**WHAT THE EXERCISE ASKS**. Using the records below, quote only the span that opens with the line containing "1066 pixels high." and closes with the line containing "C = S.collection", exactly and inclusively.
-- start SUPPLIED INFORMATION --
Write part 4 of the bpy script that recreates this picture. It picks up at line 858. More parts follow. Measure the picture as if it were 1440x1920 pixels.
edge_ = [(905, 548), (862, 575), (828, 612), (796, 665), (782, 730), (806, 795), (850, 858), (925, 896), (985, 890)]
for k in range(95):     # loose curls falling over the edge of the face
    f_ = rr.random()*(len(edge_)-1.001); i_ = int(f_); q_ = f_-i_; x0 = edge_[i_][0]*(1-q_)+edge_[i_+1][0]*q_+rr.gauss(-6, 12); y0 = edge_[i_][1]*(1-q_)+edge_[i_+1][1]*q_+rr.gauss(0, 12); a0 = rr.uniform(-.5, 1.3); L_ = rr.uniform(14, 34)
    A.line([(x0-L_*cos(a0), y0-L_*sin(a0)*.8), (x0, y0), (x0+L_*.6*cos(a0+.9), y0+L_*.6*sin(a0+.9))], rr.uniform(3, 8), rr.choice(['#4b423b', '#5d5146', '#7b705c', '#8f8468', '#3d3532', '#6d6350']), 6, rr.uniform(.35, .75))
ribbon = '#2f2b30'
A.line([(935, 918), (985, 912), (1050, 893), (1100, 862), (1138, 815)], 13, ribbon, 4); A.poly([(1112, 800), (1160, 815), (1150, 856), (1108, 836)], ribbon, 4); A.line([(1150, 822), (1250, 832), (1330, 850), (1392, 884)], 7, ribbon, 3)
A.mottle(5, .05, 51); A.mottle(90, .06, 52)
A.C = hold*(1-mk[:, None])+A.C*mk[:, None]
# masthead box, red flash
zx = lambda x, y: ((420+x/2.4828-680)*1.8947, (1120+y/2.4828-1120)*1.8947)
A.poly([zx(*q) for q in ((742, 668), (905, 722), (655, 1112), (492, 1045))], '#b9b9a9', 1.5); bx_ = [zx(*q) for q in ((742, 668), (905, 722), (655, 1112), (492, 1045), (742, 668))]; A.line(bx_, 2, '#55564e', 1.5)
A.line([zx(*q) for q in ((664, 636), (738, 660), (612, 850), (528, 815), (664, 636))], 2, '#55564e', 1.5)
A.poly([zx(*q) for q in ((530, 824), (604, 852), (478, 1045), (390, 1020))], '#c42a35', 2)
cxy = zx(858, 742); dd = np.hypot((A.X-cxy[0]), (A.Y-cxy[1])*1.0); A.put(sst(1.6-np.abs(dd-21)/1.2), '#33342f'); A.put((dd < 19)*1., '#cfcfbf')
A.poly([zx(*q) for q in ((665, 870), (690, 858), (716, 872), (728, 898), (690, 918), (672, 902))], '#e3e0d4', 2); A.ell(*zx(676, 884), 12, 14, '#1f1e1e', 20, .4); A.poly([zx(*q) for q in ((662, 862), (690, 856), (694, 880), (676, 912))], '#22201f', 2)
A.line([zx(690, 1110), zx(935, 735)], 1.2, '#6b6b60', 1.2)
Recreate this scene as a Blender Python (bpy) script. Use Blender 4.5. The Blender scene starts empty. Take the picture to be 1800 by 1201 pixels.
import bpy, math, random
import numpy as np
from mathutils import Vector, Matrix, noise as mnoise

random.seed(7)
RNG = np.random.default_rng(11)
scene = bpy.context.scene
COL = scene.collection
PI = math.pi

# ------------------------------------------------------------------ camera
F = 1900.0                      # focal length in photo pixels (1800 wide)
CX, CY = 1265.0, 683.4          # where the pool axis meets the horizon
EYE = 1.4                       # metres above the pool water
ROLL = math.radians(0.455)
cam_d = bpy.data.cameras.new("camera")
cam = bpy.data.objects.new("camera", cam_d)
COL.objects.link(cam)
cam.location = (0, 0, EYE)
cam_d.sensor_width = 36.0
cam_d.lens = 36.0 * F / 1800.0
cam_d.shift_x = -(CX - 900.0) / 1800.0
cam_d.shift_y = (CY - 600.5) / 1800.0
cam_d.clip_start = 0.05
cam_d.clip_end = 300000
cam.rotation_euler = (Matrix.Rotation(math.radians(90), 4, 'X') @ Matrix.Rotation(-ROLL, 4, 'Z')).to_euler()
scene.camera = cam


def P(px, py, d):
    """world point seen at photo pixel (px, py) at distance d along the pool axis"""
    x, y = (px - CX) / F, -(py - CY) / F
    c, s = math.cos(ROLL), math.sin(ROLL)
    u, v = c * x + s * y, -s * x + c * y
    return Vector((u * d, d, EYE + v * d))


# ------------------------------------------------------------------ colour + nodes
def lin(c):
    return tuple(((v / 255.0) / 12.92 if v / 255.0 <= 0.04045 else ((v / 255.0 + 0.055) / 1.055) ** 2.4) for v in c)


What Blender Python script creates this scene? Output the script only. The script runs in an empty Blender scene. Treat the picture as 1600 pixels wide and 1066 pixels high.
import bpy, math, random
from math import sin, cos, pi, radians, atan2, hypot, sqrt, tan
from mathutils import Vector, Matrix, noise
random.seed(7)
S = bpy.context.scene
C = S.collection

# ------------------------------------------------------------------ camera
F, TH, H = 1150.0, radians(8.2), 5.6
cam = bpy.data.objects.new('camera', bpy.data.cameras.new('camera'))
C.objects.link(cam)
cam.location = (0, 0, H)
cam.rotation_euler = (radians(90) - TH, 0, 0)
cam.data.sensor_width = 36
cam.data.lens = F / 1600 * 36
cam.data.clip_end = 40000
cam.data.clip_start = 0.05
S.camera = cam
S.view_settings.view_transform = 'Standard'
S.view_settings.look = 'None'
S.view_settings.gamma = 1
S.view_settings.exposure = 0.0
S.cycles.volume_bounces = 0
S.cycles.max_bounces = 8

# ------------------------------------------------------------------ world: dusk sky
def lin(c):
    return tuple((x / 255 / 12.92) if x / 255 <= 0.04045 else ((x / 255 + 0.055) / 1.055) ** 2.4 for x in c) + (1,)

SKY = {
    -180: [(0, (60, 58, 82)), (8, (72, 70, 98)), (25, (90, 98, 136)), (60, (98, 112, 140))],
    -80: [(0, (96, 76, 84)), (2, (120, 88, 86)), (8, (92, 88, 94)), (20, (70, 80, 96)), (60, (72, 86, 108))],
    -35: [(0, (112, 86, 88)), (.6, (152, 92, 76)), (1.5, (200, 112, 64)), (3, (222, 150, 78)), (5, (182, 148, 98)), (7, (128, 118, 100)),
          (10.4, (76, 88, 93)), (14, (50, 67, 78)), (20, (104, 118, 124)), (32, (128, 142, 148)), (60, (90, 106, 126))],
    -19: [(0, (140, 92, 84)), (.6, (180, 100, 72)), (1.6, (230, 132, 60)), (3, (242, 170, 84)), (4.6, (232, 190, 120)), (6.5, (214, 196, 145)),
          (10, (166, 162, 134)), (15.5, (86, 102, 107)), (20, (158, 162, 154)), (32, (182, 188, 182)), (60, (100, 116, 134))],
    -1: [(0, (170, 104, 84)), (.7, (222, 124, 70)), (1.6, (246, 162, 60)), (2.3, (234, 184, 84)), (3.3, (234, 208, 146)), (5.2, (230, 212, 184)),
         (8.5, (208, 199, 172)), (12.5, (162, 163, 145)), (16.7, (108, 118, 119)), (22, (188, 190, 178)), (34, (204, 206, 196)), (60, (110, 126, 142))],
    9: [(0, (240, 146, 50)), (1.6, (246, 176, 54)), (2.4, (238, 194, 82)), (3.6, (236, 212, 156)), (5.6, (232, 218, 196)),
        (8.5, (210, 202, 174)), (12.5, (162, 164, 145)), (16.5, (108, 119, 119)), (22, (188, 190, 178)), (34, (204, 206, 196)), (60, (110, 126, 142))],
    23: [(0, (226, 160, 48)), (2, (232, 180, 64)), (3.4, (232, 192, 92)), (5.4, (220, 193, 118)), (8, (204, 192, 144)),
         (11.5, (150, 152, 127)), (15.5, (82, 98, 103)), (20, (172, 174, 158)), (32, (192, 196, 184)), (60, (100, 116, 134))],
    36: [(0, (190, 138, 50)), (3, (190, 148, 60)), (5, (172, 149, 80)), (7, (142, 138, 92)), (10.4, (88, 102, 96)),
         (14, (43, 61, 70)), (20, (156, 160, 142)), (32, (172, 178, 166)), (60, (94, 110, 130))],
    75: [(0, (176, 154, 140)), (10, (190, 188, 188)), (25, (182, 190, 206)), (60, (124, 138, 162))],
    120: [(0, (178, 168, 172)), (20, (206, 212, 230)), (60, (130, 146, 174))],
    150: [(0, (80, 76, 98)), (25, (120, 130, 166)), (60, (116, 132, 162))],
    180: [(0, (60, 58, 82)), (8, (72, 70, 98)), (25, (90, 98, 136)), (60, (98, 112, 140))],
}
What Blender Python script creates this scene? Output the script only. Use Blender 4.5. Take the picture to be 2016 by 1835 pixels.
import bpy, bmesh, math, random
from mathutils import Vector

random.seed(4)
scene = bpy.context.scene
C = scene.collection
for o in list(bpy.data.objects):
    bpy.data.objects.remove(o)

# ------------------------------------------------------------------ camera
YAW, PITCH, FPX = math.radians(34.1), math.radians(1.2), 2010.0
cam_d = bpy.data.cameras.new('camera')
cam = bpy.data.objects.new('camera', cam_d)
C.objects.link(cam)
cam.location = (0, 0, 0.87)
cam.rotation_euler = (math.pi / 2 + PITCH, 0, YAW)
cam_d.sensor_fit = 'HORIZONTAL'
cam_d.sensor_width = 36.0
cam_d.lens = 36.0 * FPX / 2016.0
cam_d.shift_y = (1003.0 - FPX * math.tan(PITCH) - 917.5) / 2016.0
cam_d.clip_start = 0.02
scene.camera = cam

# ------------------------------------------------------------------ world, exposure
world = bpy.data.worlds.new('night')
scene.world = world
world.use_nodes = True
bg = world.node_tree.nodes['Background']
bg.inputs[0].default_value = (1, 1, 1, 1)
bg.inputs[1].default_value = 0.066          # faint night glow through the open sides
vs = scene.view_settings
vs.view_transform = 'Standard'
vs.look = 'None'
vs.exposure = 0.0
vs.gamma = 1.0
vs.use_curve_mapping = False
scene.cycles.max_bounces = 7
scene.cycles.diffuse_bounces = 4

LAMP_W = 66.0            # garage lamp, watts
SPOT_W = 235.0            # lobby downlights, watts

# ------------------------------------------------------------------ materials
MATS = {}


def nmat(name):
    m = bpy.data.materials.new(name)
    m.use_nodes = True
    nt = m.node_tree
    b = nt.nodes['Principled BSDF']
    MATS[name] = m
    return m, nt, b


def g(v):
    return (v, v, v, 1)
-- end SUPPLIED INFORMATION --
**WORKED SOLUTION**.
What Blender Python script creates this scene? Output the script only. The script runs in an empty Blender scene. Treat the picture as 1600 pixels wide and 1066 pixels high.
import bpy, math, random
from math import sin, cos, pi, radians, atan2, hypot, sqrt, tan
from mathutils import Vector, Matrix, noise
random.seed(7)
S = bpy.context.scene
C = S.collection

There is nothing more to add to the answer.